Symmetry Breaking Enabled Stable Oxygen Redox in Li-Rich Cathodes via π-Type Interaction.

Effectively stabilizing oxygen redox is the most challenging task for the practical applications of high-energy-density Li-rich cathode materials. However, how to accurately tune the oxygen energy level to achieve reversible redox remains puzzling so far. In this work, we achieve stable oxygen redox in layered Li-rich materials over the whole voltage range without irreversible O₂ release by adjusting the interlayer metal cation environment adjacent to the ligand. Combining synchrotron X-ray absorption spectroscopy and theoretical analysis of metal-ligand orbital combinations, we confirm the obvious charge transfer from O to Ni due to the π-type interaction between Ni 3d spin-down t_2g orbitals and O 2p orbitals.
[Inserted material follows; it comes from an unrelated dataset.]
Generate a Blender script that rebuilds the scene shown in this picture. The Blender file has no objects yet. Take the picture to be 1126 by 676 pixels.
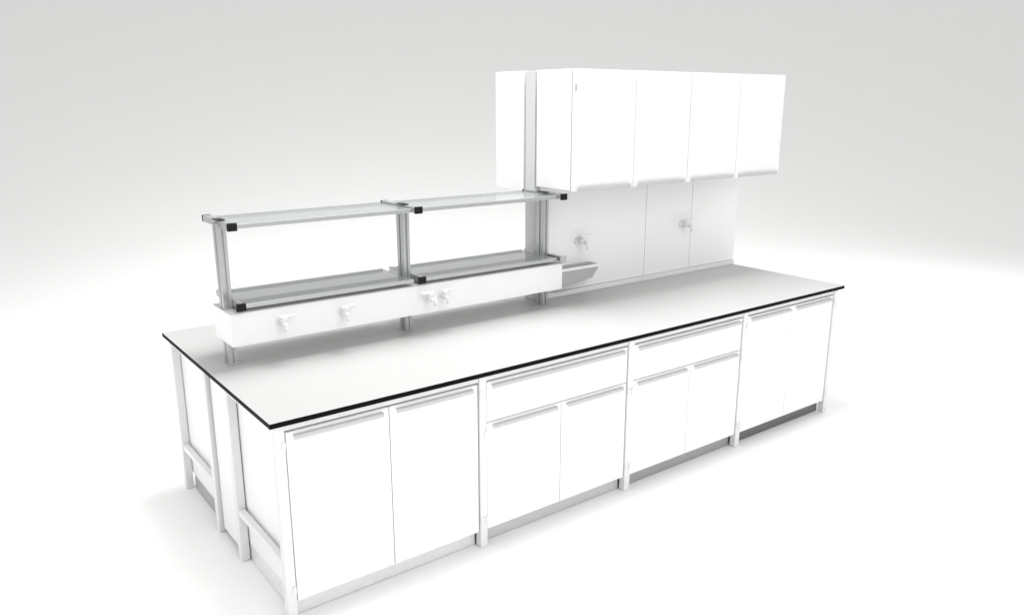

Furthermore, Ab initio molecular dynamics simulations reveal the spontaneous symmetry breaking of the Ni coordination environment after Li extraction under the π-type interaction, which enhances the intrinsic competition between anion and cation oxidation, keeping π* state (from O 2p splitting) below the metal band to avoid over-oxidation. As a result, the modified material shows improved electrochemical performance and stable structural/interface evolution. This work provides new insights into the relationship between the adjacent metal environment and the ligand O redox reactions.